### DESCRIPTION OF THE TASK:
Every line must be returned precisely as it is written.

☆ ☆ ☆ ☆ ☆ ☆ ☆

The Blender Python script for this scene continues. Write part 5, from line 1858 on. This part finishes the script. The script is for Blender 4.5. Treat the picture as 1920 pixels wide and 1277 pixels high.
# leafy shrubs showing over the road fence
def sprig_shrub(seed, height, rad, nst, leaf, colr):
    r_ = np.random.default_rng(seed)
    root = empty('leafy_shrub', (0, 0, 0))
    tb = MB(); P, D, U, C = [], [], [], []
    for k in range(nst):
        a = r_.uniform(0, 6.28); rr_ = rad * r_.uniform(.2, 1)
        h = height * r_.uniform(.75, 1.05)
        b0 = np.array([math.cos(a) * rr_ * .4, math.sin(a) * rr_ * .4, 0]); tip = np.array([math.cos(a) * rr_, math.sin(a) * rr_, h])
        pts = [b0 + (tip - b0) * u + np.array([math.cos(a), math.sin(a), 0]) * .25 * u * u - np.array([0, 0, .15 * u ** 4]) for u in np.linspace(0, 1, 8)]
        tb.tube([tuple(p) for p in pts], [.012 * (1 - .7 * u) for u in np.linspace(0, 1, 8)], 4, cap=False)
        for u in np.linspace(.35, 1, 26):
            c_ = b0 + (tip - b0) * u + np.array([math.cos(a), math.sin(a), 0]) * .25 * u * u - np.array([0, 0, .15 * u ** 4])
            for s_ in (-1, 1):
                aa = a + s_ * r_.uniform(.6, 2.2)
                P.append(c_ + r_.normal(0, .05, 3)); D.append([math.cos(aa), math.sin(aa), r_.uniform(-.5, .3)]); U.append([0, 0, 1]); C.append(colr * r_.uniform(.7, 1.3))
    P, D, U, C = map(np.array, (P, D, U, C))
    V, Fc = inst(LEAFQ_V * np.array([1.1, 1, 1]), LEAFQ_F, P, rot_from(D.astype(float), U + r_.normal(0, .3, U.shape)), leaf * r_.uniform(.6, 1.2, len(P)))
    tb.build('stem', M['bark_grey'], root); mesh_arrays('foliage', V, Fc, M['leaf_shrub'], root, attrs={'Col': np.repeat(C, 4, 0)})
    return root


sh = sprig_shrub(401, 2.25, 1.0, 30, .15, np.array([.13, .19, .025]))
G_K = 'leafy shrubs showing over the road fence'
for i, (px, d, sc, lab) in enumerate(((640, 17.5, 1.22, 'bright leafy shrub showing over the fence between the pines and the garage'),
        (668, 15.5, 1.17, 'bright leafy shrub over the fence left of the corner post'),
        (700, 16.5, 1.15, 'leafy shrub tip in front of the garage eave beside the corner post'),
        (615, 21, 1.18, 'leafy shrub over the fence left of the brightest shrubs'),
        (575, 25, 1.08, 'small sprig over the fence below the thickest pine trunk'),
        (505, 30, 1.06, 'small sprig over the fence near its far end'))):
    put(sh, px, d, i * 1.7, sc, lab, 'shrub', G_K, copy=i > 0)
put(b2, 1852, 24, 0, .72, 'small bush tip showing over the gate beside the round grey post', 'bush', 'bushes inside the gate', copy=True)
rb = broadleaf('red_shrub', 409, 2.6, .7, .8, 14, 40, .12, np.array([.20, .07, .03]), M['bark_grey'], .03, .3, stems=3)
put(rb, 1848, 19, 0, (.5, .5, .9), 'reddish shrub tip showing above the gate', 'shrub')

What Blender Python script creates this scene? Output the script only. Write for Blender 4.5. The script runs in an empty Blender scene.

☆ ☆ ☆ ☆ ☆ ☆ ☆

### WRITTEN ANSWER:
The Blender Python script for this scene continues. Write part 5, from line 1858 on. This part finishes the script. The script is for Blender 4.5. Treat the picture as 1920 pixels wide and 1277 pixels high.
# leafy shrubs showing over the road fence
def sprig_shrub(seed, height, rad, nst, leaf, colr):
    r_ = np.random.default_rng(seed)
    root = empty('leafy_shrub', (0, 0, 0))
    tb = MB(); P, D, U, C = [], [], [], []
    for k in range(nst):
        a = r_.uniform(0, 6.28); rr_ = rad * r_.uniform(.2, 1)
        h = height * r_.uniform(.75, 1.05)
        b0 = np.array([math.cos(a) * rr_ * .4, math.sin(a) * rr_ * .4, 0]); tip = np.array([math.cos(a) * rr_, math.sin(a) * rr_, h])
        pts = [b0 + (tip - b0) * u + np.array([math.cos(a), math.sin(a), 0]) * .25 * u * u - np.array([0, 0, .15 * u ** 4]) for u in np.linspace(0, 1, 8)]
        tb.tube([tuple(p) for p in pts], [.012 * (1 - .7 * u) for u in np.linspace(0, 1, 8)], 4, cap=False)
        for u in np.linspace(.35, 1, 26):
            c_ = b0 + (tip - b0) * u + np.array([math.cos(a), math.sin(a), 0]) * .25 * u * u - np.array([0, 0, .15 * u ** 4])
            for s_ in (-1, 1):
                aa = a + s_ * r_.uniform(.6, 2.2)
                P.append(c_ + r_.normal(0, .05, 3)); D.append([math.cos(aa), math.sin(aa), r_.uniform(-.5, .3)]); U.append([0, 0, 1]); C.append(colr * r_.uniform(.7, 1.3))
    P, D, U, C = map(np.array, (P, D, U, C))
    V, Fc = inst(LEAFQ_V * np.array([1.1, 1, 1]), LEAFQ_F, P, rot_from(D.astype(float), U + r_.normal(0, .3, U.shape)), leaf * r_.uniform(.6, 1.2, len(P)))
    tb.build('stem', M['bark_grey'], root); mesh_arrays('foliage', V, Fc, M['leaf_shrub'], root, attrs={'Col': np.repeat(C, 4, 0)})
    return root


sh = sprig_shrub(401, 2.25, 1.0, 30, .15, np.array([.13, .19, .025]))
G_K = 'leafy shrubs showing over the road fence'
for i, (px, d, sc, lab) in enumerate(((640, 17.5, 1.22, 'bright leafy shrub showing over the fence between the pines and the garage'),
        (668, 15.5, 1.17, 'bright leafy shrub over the fence left of the corner post'),
        (700, 16.5, 1.15, 'leafy shrub tip in front of the garage eave beside the corner post'),
        (615, 21, 1.18, 'leafy shrub over the fence left of the brightest shrubs'),
        (575, 25, 1.08, 'small sprig over the fence below the thickest pine trunk'),
        (505, 30, 1.06, 'small sprig over the fence near its far end'))):
    put(sh, px, d, i * 1.7, sc, lab, 'shrub', G_K, copy=i > 0)
put(b2, 1852, 24, 0, .72, 'small bush tip showing over the gate beside the round grey post', 'bush', 'bushes inside the gate', copy=True)
rb = broadleaf('red_shrub', 409, 2.6, .7, .8, 14, 40, .12, np.array([.20, .07, .03]), M['bark_grey'], .03, .3, stems=3)
put(rb, 1848, 19, 0, (.5, .5, .9), 'reddish shrub tip showing above the gate', 'shrub')

What Blender Python script creates this scene? Output the script only. Write for Blender 4.5. The script runs in an empty Blender scene.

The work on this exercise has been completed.